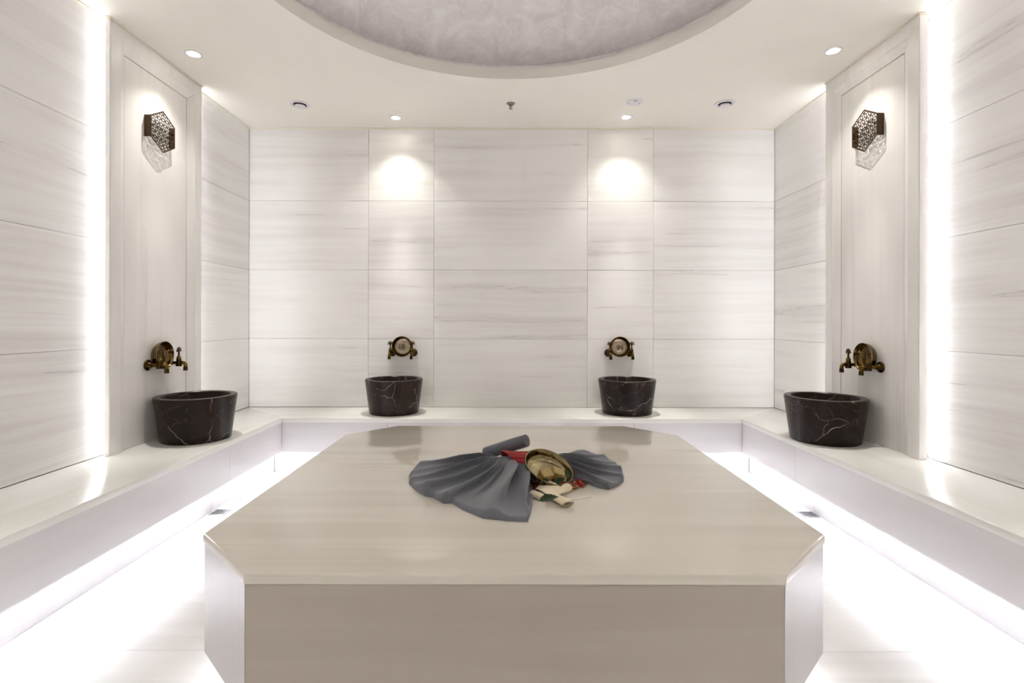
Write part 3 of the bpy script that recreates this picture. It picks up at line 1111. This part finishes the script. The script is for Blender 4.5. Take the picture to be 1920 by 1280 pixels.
LEAN = 0.95
left_rim = [(905, 866), (850, 871), (798, 868), (778, 880), (767, 892), (767, 908), (778, 919), (797, 931), (812, 934), (833, 945), (848, 944), (868, 956),
            (906, 972), (950, 977), (990, 979), (995, 966), (999, 946), (998, 930), (990, 915)]
left_folds = [(0.03, 0.020, 0.008, 0.3), (0.10, 0.022, 0.012, 0.2), (0.20, 0.026, 0.024, 0.35), (0.275, 0.016, 0.012, 0.2), (0.345, 0.022, 0.022, 0.3),
              (0.455, 0.026, 0.026, 0.9), (0.545, 0.022, 0.024, 0.8), (0.62, 0.016, 0.010, 0.1), (0.70, 0.028, 0.038, 0.3), (0.79, 0.020, 0.032, 0.1),
              (0.95, 0.040, 0.022, 0.5)]
fan('left_wing', KX0, left_rim, left_folds, -1)
right_rim = [(1078, 848), (1105, 850), (1128, 856), (1150, 867), (1166, 880), (1171, 893), (1170, 903), (1160, 911), (1143, 918), (1120, 914), (1100, 906), (1085, 896)]
right_folds = [(0.06, 0.035, 0.010, 0.3), (0.20, 0.030, 0.015, 0.4), (0.34, 0.028, 0.016, 0.3), (0.47, 0.030, 0.022, 0.4), (0.61, 0.028, 0.022, 0.4),
               (0.75, 0.030, 0.026, 0.5), (0.90, 0.035, 0.026, 0.7)]
fan('right_wing', KX1, right_rim, right_folds, 1)
# gathered middle of the bow
def gather(u, v):
    th = PI * v
    x = KX0 - 0.004 + (KX1 - KX0 + 0.008) * u
    r = KR * (1 + 0.10 * math.cos(th * 14))
    return (x - towel.location.x, KR * math.cos(th) * 1.05, 0.007 + 0.012 * math.sin(th) + r * math.sin(th))


grid_mesh('gathered_middle', gather, 12, 90, 'terry', towel)

# ------------------------------------------------------------------ rolled grey towel leaning on the bow
def rolled_towel():
    A, B = Vector((-0.089, 2.052, ZT + 0.0275)), Vector((0.068, 1.955, ZT + 0.100))
    ax = (B - A)
    Ln = ax.length
    ax.normalize()
    e1 = ax.cross(Vector((0, 0, 1))).normalized()
    e2 = e1.cross(ax).normalized()
    turns, n = 4.2, 140
    r0, r1, th = 0.0045, 0.0255, 0.0042
    pts = []
    for i in range(n + 1):
        a = 2 * PI * turns * i / n
        pts.append((r0 + (r1 - r0) * i / n, a - 2.4))
    bm = bmesh.new()
    NL = 14
    rows = []
    for k in range(NL + 1):
        f = k / NL
        end = min(f, 1 - f)
        ring_o, ring_i = [], []
        for i, (r, a) in enumerate(pts):
            sc = 1.0 - 0.05 * math.exp(-end / 0.02) + 0.015 * math.sin(9 * f + a)
            push = 0.004 * (1 - i / n) * (1 if f > 0.5 else -1) * (end < 0.01)
            c = A + ax * (Ln * f + push)
            tp = min(1, (n - i) / 6)
            d = e1 * math.cos(a) + e2 * math.sin(a)
            ring_o.append(bm.verts.new(c + d * (r * sc) - Vector((0, 0, 0))))
            ring_i.append(bm.verts.new(c + d * max(0.0005, r * sc - th * (0.4 + 0.6 * tp))))
        rows.append((ring_o, ring_i))
    for (o0, i0), (o1, i1) in zip(rows, rows[1:]):
        for i in range(n):
            bm.faces.new((o0[i], o0[i + 1], o1[i + 1], o1[i]))
            bm.faces.new((i0[i], i1[i], i1[i + 1], i0[i + 1]))
        bm.faces.new((o0[n], i0[n], i1[n], o1[n]))
    for o_, i_ in (rows[0], rows[-1]):
        for i in range(n):
            bm.faces.new((o_[i], i_[i], i_[i + 1], o_[i + 1]))
    o = finish('rolled_towel', bm, 'terry', None, angle=50)
    tag(o, 'small grey towel rolled up tight, leaning on the back of the towel bow', 'towel')


rolled_towel()

# ------------------------------------------------------------------ red striped sash round the bow
sash = tag(empty('striped_sash', (0.07, KY, ZT)), 'red striped cotton sash with fringe tied round the grey towel bow', 'sash')
SR = KR + 0.0215


def sash_f(u, v):
    th = PI * v
    x = -0.097 + 0.167 * u
    pl = 0.0026 * (((v * 11) % 1.0)) * sm(0.02, 0.1, v)
    r = SR + pl + 0.0012 * math.sin(u * 8 + v * 3)
    skew = -0.012 * (u - 0.5)
    return (x + 0.055 * sm(0.35, 0.95, v) * (1 - u), r * 1.04 * math.cos(th) + skew, max(0.002, r * math.sin(th) + 0.004))


cloth = grid_mesh('sash_cloth', sash_f, 40, 132, 'sash', sash, thick=0.003)
for lp_ in cloth.data.uv_layers[0].data:
    lp_.uv = (lp_.uv[0], lp_.uv[1] * 0.59)
# loose end of the sash, drawn round the foot of the bowl
TAIL = [(976, 878, 0.032), (988, 892, 0.022), (1000, 904, 0.014), (1017, 912, 0.010), (1040, 914, 0.009), (1064, 911, 0.009), (1086, 904, 0.008)]
tail_c = resample([P(x, y, ZT + z) for x, y, z in TAIL], 60)


def tail_f(u, v):
    i = min(60, int(round(v * 60)))
    c = tail_c[i]
    w = 0.022 - 0.008 * v
    side = Vector((0.25 * (1 - v), 0.55, 0.55)).normalized()
    p = c + side * ((u - 0.5) * 2 * w) + Vector((0, 0, 0.0015 * math.sin(v * 30 + u * 4)))
    p -= sash.location
    return (p.x, p.y, max(0.0025, p.z))


tail = grid_mesh('sash_tail', tail_f, 24, 60, 'sash', sash, thick=0.0025)
for lp_ in tail.data.uv_layers[0].data:
    lp_.uv = (lp_.uv[0] * 0.7, 0.62 + lp_.uv[1] * 0.37)
rs = random.Random(3)
strands = {k: bmesh.new() for k in ('red', 'gold', 'cream', 'maroon')}
for i in range(210):
    v = 0.40 + 0.60 * (i / 209)
    b = Vector(tail_f(rs.uniform(0.0, 0.75), min(1.0, v)))
    b.z = max(0.004, b.z + rs.uniform(-0.006, 0.006))
    ang = -1.75 + 1.5 * sm(0.45, 1.0, v) + rs.uniform(-0.5, 0.5)
    ln = rs.uniform(0.016, 0.030)
    d = Vector((math.cos(ang), math.sin(ang), 0))
    nrm = Vector((-d.y, d.x, 0)) * rs.uniform(-0.008, 0.008)
    key = rs.choices(['red', 'gold', 'cream', 'maroon'], [2, 4, 4, 3])[0]
    if v > 0.90 or (v < 0.50 and rs.random() < 0.8):
        key = 'red' if rs.random() < 0.85 else 'gold'
    path = [b - d * 0.003, b + d * ln * 0.35 + nrm + Vector((0, 0, 0.004)), b + d * ln * 0.7 + nrm * 0.4, b + d * ln]
    path[-2].z = max(0.003, path[-2].z * 0.6)
    path[-1].z = rs.uniform(0.0022, 0.009)
    tube_bm(path, [0.0013, 0.0018, 0.0018, 0.0010], 6, strands[key])
for k, bm in strands.items():
    o = finish('fringe', bm, 'thread_' + k, sash, smooth=True)
    o['label'] = f'{k} fringe threads at the end of the sash'
    o['kind'] = 'stuff'

# ------------------------------------------------------------------ bronze bowl with soap and leaves
bn = Vector((0.308, -0.395, 0.864)).normalized()
BOWL_R, BOWL_D = 0.0845, 0.035
bzc = 0.0635
bd = F_PX * (CAM_Z - ZT - bzc) / (874 - VPY)
bc = Vector(((1029.9 - VPX) / F_PX * bd, bd, ZT + bzc))
q_rot = Vector((0, 0, 1)).rotation_difference(bn)
base_pt = bc - bn * BOWL_D
bowl = tag(empty('bronze_bowl', base_pt), 'shiny bronze bowl tilted against the red sash, holding two soaps', 'bowl')
bowl.rotation_mode = 'QUATERNION'
bowl.rotation_quaternion = q_rot
R, D = BOWL_R, BOWL_D
prof = [(0, 0), (0.052, 0), (0.066, 0.002), (0.0755, 0.008), (0.0805, 0.018), (R, D), (R + 0.0012, D + 0.001), (R - 0.0008, D + 0.0024), (R - 0.003, D),
        (0.0780, 0.0185), (0.0735, 0.0095), (0.0660, 0.0045), (0.0600, 0.0034)]
finish('bowl_shell', lathe_bm(prof, 72), 'bronze_bowl', bowl, smooth=True)
finish('bowl_floor', lathe_bm([(0.0602, 0.0033), (0.0575, 0.0046), (0.0550, 0.0032), (0.020, 0.0028), (0, 0.0028)], 60), 'bowl_floor', bowl, smooth=True)
B4 = Matrix.LocRotScale(base_pt, q_rot, None)
gdir = (q_rot.inverted() @ Vector((0, 0, -1)))
g2d = Vector((gdir.x, gdir.y)).normalized()      # downhill direction inside the bowl
gperp = Vector((-g2d.y, g2d.x))


def soap(local, rot, size, label):
    bm = bmesh.new()
    bmesh.ops.create_cube(bm, size=1.0)
    bmesh.ops.scale(bm, vec=size, verts=bm.verts)
    bmesh.ops.bevel(bm, geom=list(bm.edges), offset=0.0022, segments=3, affect='EDGES')
    for v in bm.verts:
        v.co += Vector((math.sin(v.co.y * 300), math.sin(v.co.z * 260), math.sin(v.co.x * 280))) * 0.0004
    o = finish('soap_cube', bm, 'soap', None, smooth=False, angle=40)
    o.matrix_world = B4 @ Matrix.Translation(local) @ Matrix.Rotation(rot[2], 4, 'Z') @ Matrix.Rotation(rot[0], 4, 'X') @ Matrix.Rotation(rot[1], 4, 'Y')
    tag(o, label, 'soap', 'olive soap cubes')
    return o


def bl(a, b, z):
    v = g2d * a + gperp * b
    return Vector((v.x, v.y, z))


soap(bl(0.022, -0.027, 0.0235), (0.12, -0.16, 0.55), (0.040, 0.034, 0.034), 'olive beige soap cube in the bronze bowl, the left one')
soap(bl(0.026, 0.024, 0.0200), (-0.05, 0.05, 0.02), (0.042, 0.036, 0.030), 'olive beige soap cube in the bronze bowl, the right one')


def leaf(name_mat4, ln, wd, label, bend=0.12):
    def f(u, v):
        x = (u - 0.5) * ln
        w = wd * math.sin(PI * min(1, max(0, u)) ** 0.85) * (1 - 0.15 * u)
        t = (v - 0.5) * 2
        return (x, t * w * 0.5, 0.10 * wd * abs(t) * math.sin(PI * u) + bend * ln * (math.sin(PI * u) - 0.5) * 0.5 + 0.0008 * math.sin(u * 40) * abs(t))
    t = empty('green_leaf')
    t.matrix_world = name_mat4
    tag(t, label, 'leaf', 'dark green leaves')
    grid_mesh('blade', f, 24, 10, 'leaf', t, thick=0.0006)
    finish('midrib', tube_bm([(x * ln, 0, bend * ln * (math.sin(PI * (x + 0.5)) - 0.5) * 0.5 + 0.0006) for x in (-0.56, -0.4, -0.2, 0, 0.2, 0.4, 0.48)],
                             [0.0009, 0.0009, 0.0008, 0.0007, 0.0006, 0.0004, 0.0003], 6), 'leaf', t, smooth=True)


def in_bowl(local, rz, ry=0.0, rx=0.0):
    return B4 @ Matrix.Translation(local) @ Matrix.Rotation(rz, 4, 'Z') @ Matrix.Rotation(ry, 4, 'Y') @ Matrix.Rotation(rx, 4, 'X')


ga = math.atan2(gperp.y, gperp.x)
leaf(in_bowl(bl(0.044, -0.046, 0.024), ga + 0.6, 0.0, 0.6), 0.046, 0.026, 'dark green leaf in the bronze bowl left of the soaps')
leaf(in_bowl(bl(0.058, 0.004, 0.025), ga + 0.05, 0.0, 0.8), 0.056, 0.024, 'dark green leaf along the lower rim of the bronze bowl')
leaf(in_bowl(bl(0.042, 0.052, 0.028), ga - 0.8, 0.0, 0.8), 0.042, 0.022, 'dark green leaf at the right rim of the bronze bowl')

# ------------------------------------------------------------------ cream ribbon curls
def scroll(p0, p1, r0, r1, label, flat=0.6, turns=1.25, phase=0.4, flap=0.0):
    """loosely rolled strip from p0 to p1 lying on the platform"""
    a, b = Vector(p0), Vector(p1)
    ax = (b - a)
    ax.z = 0
    Ln = ax.length
    ax.normalize()
    side = Vector((-ax.y, ax.x, 0))

    def f(u, v):
        r = r0 + (r1 - r0) * u
        th = phase + 2 * PI * turns * v
        k = 1 - 0.28 * v
        y = math.cos(th) * r * k + flap * (1 - v) ** 2
        z = (math.sin(th) * r * k) * flat + r * flat
        return a + ax * (Ln * u + 0.006 * math.sin(th)) + side * y + Vector((0, 0, max(0.0012, z + 0.0012)))
    c = (a + b) / 2
    c.z = ZT
    g = lambda u, v: f(u, v) - c
    o = grid_mesh('cream_ribbon', g, 14, 54, 'cream', None, thick=0.0016)
    o.location = c
    tag(o, label, 'ribbon', 'cream ribbon curls')
    return o


def S(px, py, z=0.0):
    return P(px, py, ZT + z)


scroll(S(1020, 926), S(1066, 952), 0.017, 0.021, 'cream felt ribbon curl with its open end at the front right', flat=0.50, turns=1.45, phase=-1.2)
scroll(S(1040, 931), S(1064, 922), 0.014, 0.019, 'short cream felt ribbon curl below the fringe', flat=0.72, turns=1.15, phase=2.5)
scroll(S(996, 931), S(1022, 938), 0.017, 0.012, 'cream felt ribbon curl peeping from under the grey towel', flat=0.65, turns=1.2, phase=3.4)
def flat_sheet(u, v):
    a, b, c, d = S(1004, 926), S(1022, 908), S(1032, 943), S(1060, 930)
    p = (a * (1 - u) + b * u) * (1 - v) + (c * (1 - u) + d * u) * v
    q = p - S(1030, 924)
    return (q.x, q.y, 0.010 + 0.012 * math.sin(PI * (0.15 + 0.7 * v)) + 0.004 * u * (1 - v))


o = grid_mesh('cream_ribbon', flat_sheet, 14, 20, 'cream', None, thick=0.0018)
o.location = S(1030, 924)
tag(o, 'flat cream felt ribbon folded below the bronze bowl', 'ribbon', 'cream ribbon curls')
lp = S(1030, 934, 0.033)
leaf(Matrix.Translation(lp) @ Matrix.Rotation(0.35, 4, 'Z') @ Matrix.Rotation(-0.08, 4, 'Y') @ Matrix.Rotation(0.35, 4, 'X'), 0.062, 0.032, 'dark green leaf lying on the cream ribbon curls')
# slim white strip on the platform
a, b = S(1060, 937), S(1110, 932)
d = (b - a).normalized()
n = Vector((-d.y, d.x, 0))
bm = bmesh.new()
top = [a - n * 0.004, a + n * 0.004, b + n * 0.0012, b - n * 0.0012]
c0 = (a + b) / 2
lo = [bm.verts.new(p - c0 + Vector((0, 0, 0.0004))) for p in top]
hi = [bm.verts.new(p - c0 + Vector((0, 0, 0.0022))) for p in top]
bm.faces.new(lo[::-1]); bm.faces.new(hi)
for i in range(4):
    bm.faces.new((lo[i], lo[(i + 1) % 4], hi[(i + 1) % 4], hi[i]))
bmesh.ops.bevel(bm, geom=list(bm.edges), offset=0.0004, segments=1, affect='EDGES')
o = finish('white_stick', bm, 'stick', None, c0)
tag(o, 'slim white pointed stick lying right of the cream ribbons', 'stick')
====
Requirement.
Exactly as written, please give again the lines from the beginning of the listing through the line containing "grid_mesh('gathered_middle', gather, 12, 90, 'terry', towel)", inclusive, without any pictures.

Answer in full.
Write part 3 of the bpy script that recreates this picture. It picks up at line 1111. This part finishes the script. The script is for Blender 4.5. Take the picture to be 1920 by 1280 pixels.
LEAN = 0.95
left_rim = [(905, 866), (850, 871), (798, 868), (778, 880), (767, 892), (767, 908), (778, 919), (797, 931), (812, 934), (833, 945), (848, 944), (868, 956),
            (906, 972), (950, 977), (990, 979), (995, 966), (999, 946), (998, 930), (990, 915)]
left_folds = [(0.03, 0.020, 0.008, 0.3), (0.10, 0.022, 0.012, 0.2), (0.20, 0.026, 0.024, 0.35), (0.275, 0.016, 0.012, 0.2), (0.345, 0.022, 0.022, 0.3),
              (0.455, 0.026, 0.026, 0.9), (0.545, 0.022, 0.024, 0.8), (0.62, 0.016, 0.010, 0.1), (0.70, 0.028, 0.038, 0.3), (0.79, 0.020, 0.032, 0.1),
              (0.95, 0.040, 0.022, 0.5)]
fan('left_wing', KX0, left_rim, left_folds, -1)
right_rim = [(1078, 848), (1105, 850), (1128, 856), (1150, 867), (1166, 880), (1171, 893), (1170, 903), (1160, 911), (1143, 918), (1120, 914), (1100, 906), (1085, 896)]
right_folds = [(0.06, 0.035, 0.010, 0.3), (0.20, 0.030, 0.015, 0.4), (0.34, 0.028, 0.016, 0.3), (0.47, 0.030, 0.022, 0.4), (0.61, 0.028, 0.022, 0.4),
               (0.75, 0.030, 0.026, 0.5), (0.90, 0.035, 0.026, 0.7)]
fan('right_wing', KX1, right_rim, right_folds, 1)
# gathered middle of the bow
def gather(u, v):
    th = PI * v
    x = KX0 - 0.004 + (KX1 - KX0 + 0.008) * u
    r = KR * (1 + 0.10 * math.cos(th * 14))
    return (x - towel.location.x, KR * math.cos(th) * 1.05, 0.007 + 0.012 * math.sin(th) + r * math.sin(th))


grid_mesh('gathered_middle', gather, 12, 90, 'terry', towel)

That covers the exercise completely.